I'll say one thing for management at Corporate Express: It's decisive. These guys may not be good businessmen. They may not be too bright. Or particularly good at math.

But decisive? Yeah, they're that.

The story
After weeks of rumors, Staples (Nasdaq: SPLS) finally bid for its European rival on Tuesday, offering approximately $10.63 per share of Corporate Express (CE), $3.7 billion cash in all. It took CE management all of two hours to review the bid and declare that, "this proposal significantly undervalues the company and fails to reflect Corporate Express' prospects."

Balderdash
CE management has destroyed roughly two-thirds of shareholder value over the past year, as the share price fell from $15 a year ago to just over $5 before rumors of the takeover began circulating. Judging from the track record, shareholders could be forgiven for wondering whether CE, under its current management, has any "prospects" at all. And don't tell me "retail is bad all over." Costco (Nasdaq: COST) is doing just fine. Wal-Mart's (NYSE: WMT) and Staples are basically flat over the past year. Even housing market-plagued Home Depot (NYSE: HD) has fallen only half as hard as CE.

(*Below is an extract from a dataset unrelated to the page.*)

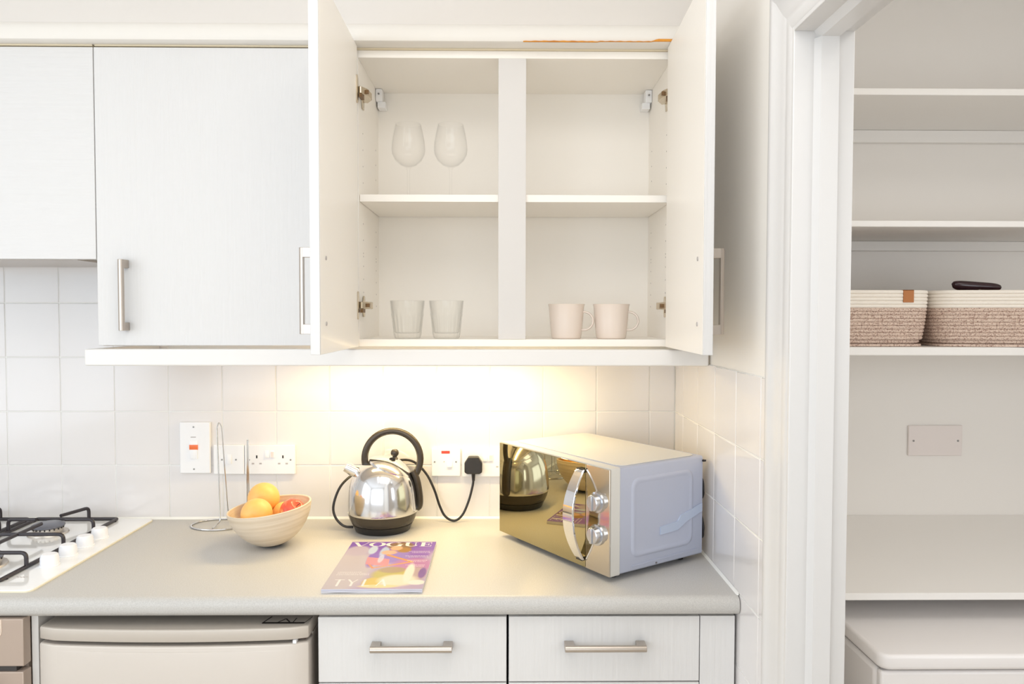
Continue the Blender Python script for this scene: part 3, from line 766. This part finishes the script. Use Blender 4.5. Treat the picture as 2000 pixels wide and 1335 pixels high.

In fact, seeing just the hope of a change in stewardship drive CE's stock price up nearly 40% yesterday, I'd say the votes are in -- shareholders want CE management to sell out.

Stop whining
But what about CE's argument that it's worth more than Staples is offering? Absurd. Look at the valuations in this industry:

P/S

P/E

Operating Margin

Staples

0.84

16.2

8.2%

Corporate Express

0.45

14.2

3.6%

Office Depot (NYSE: ODP)

0.25

7.4

4.5%

OfficeMax (NYSE: OMX)

0.20

8.7

3.6%

All other data courtesy of Capital IQ, a division of Standard & Poor's, and Yahoo! Finance, based on trailing-12-month data. Corporate Express valuations based on the $3.7 billion price offered by Staples.

Just a few weeks ago, CE was selling for the lowest price-to-sales and price-to-earnings ratios in this sector. (And rightly so. Did I mention how management wiped out two-thirds of shareholder value in 12 months?) Today, Staples is offering multiples higher than rivals (other than itself) for a company that produces operating margins inferior to most of the industry. Far from undervaluing CE, I'd say Staples is doing these guys a favor.

Walk with me
But the real beneficiaries of Staples' bid -- if it goes through -- would be the shareholders. Not just CE's, but Staples', too. Walk through a few more numbers with me, and I'll show you why.

Right now, Staples consists of three businesses:

  • North American Retail: Staples' big boxes earned 9.6% operating margins on $9.9 billion in sales over the 12 months ending November 2007.
  • North American Delivery, which delivers office supplies directly to businesses. Staples' second biggest business earns 10.7% margins on $5.8 billion in sales.
  • International: Staples' redheaded stepchild gets a mere 2.1% operating margin on $2.4 billion in business. When he recommended Staples to Stock Advisor members last year, Fool co-founder Tom Gardner identified this as Staples' weakest link.

CE casts a near mirror image:

  • CE sold $3 billion in 2007 in North America, earning a mere 2.8% margin.
  • In contrast, "international" is CE's strong suit. Here the firm gets 5.5% margins on $2.1 billion in revenue.
  • (CE has two corollary businesses providing printing and graphics services. Combined, these two earn 4% margins on $1.2 billion in sales.)

A match made in heaven
It's the mirror images cast by the two firms that make this match so very good for both sides. Staples and CE complement each other perfectly. Consider for a moment what might happen if Staples succeeds in buying CE. Assume Staples can bring CE's North American business up to Staples' own standards. Assume further that with the added scale of CE's existing operations, Staples can translate CE's international margins into its own global business. (For ease of reference, let's just leave CE's corollary units alone.) What might this look like?

  • North American Retail: Staples' existing big boxes would pull in $10.2 billion at a 9.6% margin. That's $980 million.
  • North American Delivery: Take Staples' $6.5 billion, add $3 billion from CE, and you get $9.5 billion. At Staples' 10.7% operating margin, that's $1.02 billion in profit.
  • International: $4.5 billion at CE's 3.2% margin gives us $144 million.
  • Corollary businesses: About $48 million.

Together, a combined Staples-Corporate Express could potentially generate roughly $25 billion in total revenues and nearly $2.2 billion in operating profit, based on Staples' domestic margins and Corporate Express' international margins.

Compared to the $1.9 billion the two companies earned separately over the last 12 months, that makes for a 16% improvement.

Foolish takeaway
This deal will rescue CE shareholders from management immediately. For Staples shareholders, the deal pays for itself in as little as six years. That makes it a no-brainer in my book.